Al die hiërarchische relaties kunnen soms ongemakkelijk zijn en de vraag is dus: hoe kunnen ze toch het wederzijds vertrouwen behouden, en waar het vertrouwen aangetast is, dit herstellen? De diversiteit van mensen en hun posities vraagt om ruimte voor hun eigenheid, voor het benoemen van hun veronderstellingen en verwachtingen over en weer. In onderwijs, in onderzoeksteams, in samenwerkingsverbanden. Dat vraagt om minder impliciet laten, minder bekend veronderstellen, en meer expliciteren. We hebben nieuwe woorden nodig om dit bespreekbaar te maken. Om te beginnen moeten we onze wederzijdse veronderstellingen en verwachtingen beter uitspreken, en eraan wennen elkaar aan te spreken als veronderstellingen niet kloppen en verwachtingen niet uitkomen. 

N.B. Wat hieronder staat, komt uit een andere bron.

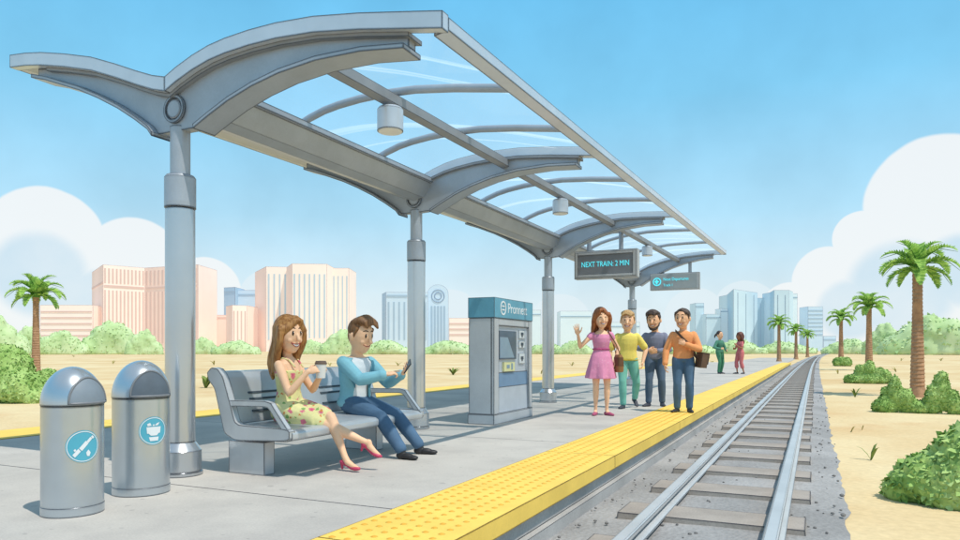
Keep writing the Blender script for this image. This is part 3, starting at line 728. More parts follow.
def head(g, k):
    c, r, s = k.hc, k.hr, k.hs
    def T(v): return c + r @ (V(v) * s)
    g.ell(c, (HA * s, HB * s, HC * s), r, 24)
    g.ell(T((-.02, 0, .03)), (.108 * s, .102 * s, .108 * s), r, 20)
    jw = .070 if k.fem else .080
    g.ell(T((.022, 0, -.075)), (.078 * s, jw * s, .075 * s), r, 20)
    g.ell(T((.052, 0, -.122)), (.036 * s, .034 * s, .028 * s), r, 12)
    nz_ = .026 if k.fem else .034
    g.tube([T((HA - .012, 0, .012)), T((HA + nz_ * .45, 0, -.02)), T((HA + nz_ * .75, 0, -.038))], [.010 * s, .0135 * s, .0165 * s], 10, 0, True)
    for sg in (-1, 1):
        g.ell(T((-.004, sg * (HB + .006), -.012)), (.024 * s, .013 * s, .034 * s), r @ M.Rotation(R(-sg * 14), 3, 'Z'), 12)
        g.ell(T((.072, sg * .045, -.045)), (.024 * s, .026 * s, .024 * s), r, 10)
    g.tube([k.neck - k.up * .05 * s, k.neck + k.up * .02 * s, T((-.018, 0, -.10))], [(.056 if not k.fem else .043) * s, (.052 if not k.fem else .038) * s, (.054 if not k.fem else .041) * s], 16, 0, True)
def face(k, par, eyes='dot', smile='closed', brow=BROWM, look=0.0, lips=None):
    c, r, s = k.hc, k.hr, k.hs
    def X(y, z):
        v = 1 - (y / HB) ** 2 - (z / HC) ** 2; a = HA * math.sqrt(v) if v > 0 else -1
        jw = .070 if k.fem else .080; v2 = 1 - (y / jw) ** 2 - ((z + .075) / .075) ** 2; b_ = .022 + .078 * math.sqrt(v2) if v2 > 0 else -1
        v3 = 1 - ((abs(y) - .045) / .026) ** 2 - ((z + .045) / .024) ** 2; e = .072 + .024 * math.sqrt(v3) if v3 > 0 else -1
        v4 = 1 - (y / .034) ** 2 - ((z + .122) / .028) ** 2; e2 = .052 + .036 * math.sqrt(v4) if v4 > 0 else -1
        return max(a, b_, e, e2)
    def T(y, z, off=0.0): return c + r @ (V((X(y, z) + off, y, z)) * s)
    for sg in (-1, 1):
        g = MB(); y, z = sg * .036, .012
        if eyes == 'dot':
            g.ell(T(y, z, -.002), (.006 * s, .010 * s, .020 * s), r, 12); e = g.build('eye', EYE_M, par, 180)
            g = MB(); g.ell(T(y + .002, z + .007, .0035), (.002 * s, .003 * s, .004 * s), r, 8); g.build('glint', EYE_W, e, 180)
        elif eyes == 'white':
            g.ell(T(y, z, -.003), (.006 * s, .014 * s, .015 * s), r, 12); e = g.build('eye', EYE_W, par, 180)
            g = MB(); g.ell(T(y + look * .005, z - .001, .001), (.005 * s, .0068 * s, .0095 * s), r, 10); g.build('pupil', EYE_M, e, 180)
            g = MB(); g.tube([T(y + .015 * u, z + .014 - .008 * u * u, .0005) for u in (-1, -.5, 0, .5, 1)], .0028 * s, 6, 0, True); g.build('eyelid', BROWM, e, 180)
        else:
            g.tube([T(y + .016 * u, z + .006 - .011 * u * u, .0) for u in (-1, -.6, -.2, .2, .6, 1)], .0034 * s, 6, 0, True); g.build('eye', EYE_M, par, 180)
        g = MB(); g.tube([T(y + sg * u, z + .038 + .006 * (1 - (u / .02) ** 2) - (.002 if u > 0 else 0), 0) for u in (-.02, -.01, 0, .01, .022)], [.0026 * s, .0042 * s, .0046 * s, .004 * s, .002 * s], 6, 0, True); g.build('eyebrow', brow, par, 180)
    zc = -.075; w_ = .043
    if smile == 'open':
        g = MB(); n = 12; vs = []
        for i in range(n + 1):
            u = -1 + 2 * i / n; y = w_ * u; vs += [T(y, zc + .012 * u * u, .002), T(y, zc - .020 * (1 - u * u) + .012 * u * u - .001, .002)]
        g.add(vs, [(2*i, 2*i+1, 2*i+3, 2*i+2) for i in range(n)]); mo = g.build('mouth', TEETH, par, 180)
        g = MB(); pts = [T(w_ * u, zc + .012 * u * u, .002) for u in [-1 + k_ / 6 for k_ in range(13)]] + [T(w_ * u, zc - .020 * (1 - u * u) + .012 * u * u, .002) for u in [1 - k_ / 6 for k_ in range(1, 12)]]
        g.tube(pts + [pts[0]], .0034 * s, 6); g.build('lip', lips or LIP, mo, 180)
    else:
        g = MB(); g.tube([T(w_ * u, zc - .004 + .012 * u * u, .0005) for u in (-1, -.7, -.35, 0, .35, .7, 1)], [.002 * s, .0032 * s, .0036 * s, .0038 * s, .0036 * s, .0032 * s, .002 * s], 6, 0, True); g.build('mouth', lips or LIP, par, 180)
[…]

Maar het werk moet niet alleen gedaan worden door degene die zich uitspreekt en de ander aanspreekt. We hoeven niet te wachten tot iemand ons aanspreekt. Iedereen maakt deel uit van een noodzakelijke cultuurverandering, en mag zichzelf de vraag stellen: hoe gedraag ik me en hoe kom ik op de ander over? Ook leidinggevenden of beoordelaars kunnen daarvoor actief om feedback vragen bij medewerkers of studenten, en zich dan afvragen: kan ik mijn gedrag bijsturen en welke hulp heb ik daar misschien bij nodig? Juist mensen die denken dat sociale veiligheid een discussie is die wel langs hen heen zal gaan willen we het hardst betrekken bij dit gesprek. 

De belangrijkste schakel in een aanspreekcultuur is daarom de ontvangende partij: van iedereen wordt een luisterende, feedback vragende, reflectieve houding gevraagd en een bezinning op wanneer en hoe we elkaar kunnen vertrouwen, juist in onze hiërarchische organisatie. Dan maken we echt werk van preventie, en kunnen we leren van elkaar. Daarom bezoekt het college van bestuur de komende weken alle faculteiten en diensten om daar vooral te luisteren naar ervaringen en vragen rond dit belangrijke thema.